Mark and Wendy’s Excellent Adventure: Starting the journey home

Editor’s note: Mark Bradford is contributing occasional posts from his diary on traveling the country with his wife Wendy while they rent out their Mishawaka home for more than six months.

January 21, 2024 — Miami Beach

Tomorrow is the day we start heading north. It will be a slow journey, but from here on out, the path leads to our Mishawaka home.

I think I am ready. But to be honest, it is not something I feel is imperative. I am not “excited” to return, although it will be a source of comfort. 

When we took off on this, it was a period of great anticipation, followed by plan changes, followed by surprises and excitement, and it was all surrounded by friends, new and old.

Writing the blog has been a tremendous help in keeping me focused and has served as a wonderful way to sort of open the doors to my soul. At times, each day was a brand new experience.

Being in Canada was perhaps the experience of a lifetime because we had to create our own agenda with zero limitations. Most of the time we had NO idea what was just beyond the bend. Everything we discovered in Halifax and Prince Edward Island was like tasting a new food without being told what the ingredients were. As long as we had credit cards and car keys, we were pretty much unstoppable and that became a fairly profound reality.

As we arrive in Mishawaka, I think we will look at our house differently, as well as all the accumulated clutter inside the house. There were times on the trip when we needed a screwdriver or maybe a hammer, but we never needed our high school yearbooks, my boxes of old sportswriting clippings, or anything in that huge brown cabinet that we somehow inherited from Wendy’s grandmother.

Those things have served their purposes, but is it possible that now they have become liabilities? Wendy has a habit of keeping Panera bread cups, McDonalds’s plastic forks and knives, and sugar and salt packs from the family restaurants we frequent. Those free things serve just as well as the 100-year old coffee cups that reside in the huge brown cabinet.

The same thing applies to an out-of-tune piano that we were given when I actually thought I might want to play again. The weird thing is, that piano became a liability because every time I look at it, it is like looking at a faded picture of myself. When I was a teenager, I was a decent pianist, but playing it always felt like a penalty. I do not have the music in me. I do have words in me, but those words are more prose than lyrics. So, the piano is a burden, something meaningless..

The same applies to all the outdoor Christmas decorations we have stored under the staircase. The same can be said for so much of the “stuff” we have. Its meaning has disappeared.

For seven months, we have lived off of our credit cards (and the ability to pay them off on time, of course), our automobile, the ability to find a place to sleep at night and our electronics. We have discovered that the rest of it is just burdensome. After we pass on, or after we move, all this stuff becomes just meaningless. 

So, that renders all  those “valuable assets” less valuable. In fact valueless.

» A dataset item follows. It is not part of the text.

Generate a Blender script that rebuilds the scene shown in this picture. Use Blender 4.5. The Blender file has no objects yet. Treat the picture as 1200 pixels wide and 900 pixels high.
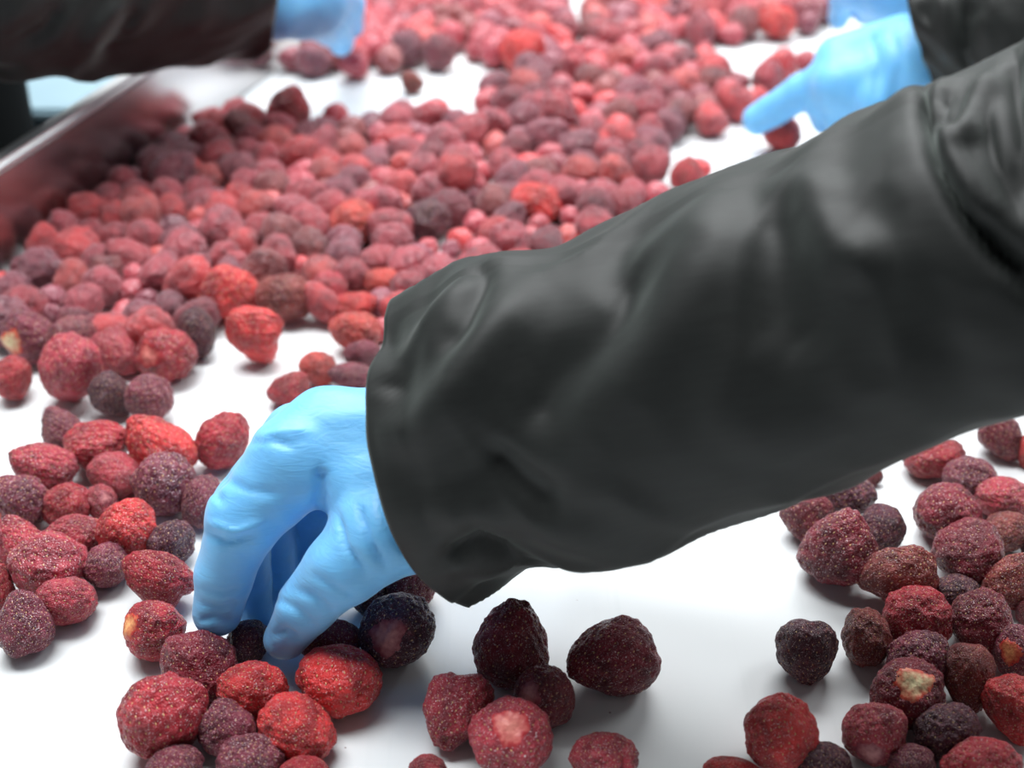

What does not become meaningless is the friendship and love we have felt throughout our travel. Dickens is only half right when he declared “Mankind is our business.” The other side of that is that we are the Business of Mankind. Whenever we needed something (a dead battery, a flat tire, a place to stay), Mankind has stepped forward to help us. The end result of that exchange is that my person-confidence level has increased dramatically. Our investment in being a “nice couple” has come back to us 10-fold in very dramatic and profound ways. 

And that was possibly the biggest lesson of the sojourn. The more we relied on others, the more they came through for us. I hope that the opposite is true as well. We strive to not view people who need something from us as problems. Rather, we view them as opportunities to serve. Our lives are one BIG gift from (in my opinion) God (or the Universe). Why would we not share what we have, once we have reached a certain level of sustainability?

So, as we return, it will be interesting to see how we handle the “same-old same-old” that made up our life for the last 40 years. 

Having experienced an extended road trip, relying on the kindness of others, and waking up many days having no idea what will happen has been added to our life experience.

And I wonder how that will impact who we have become when February 1 arrives.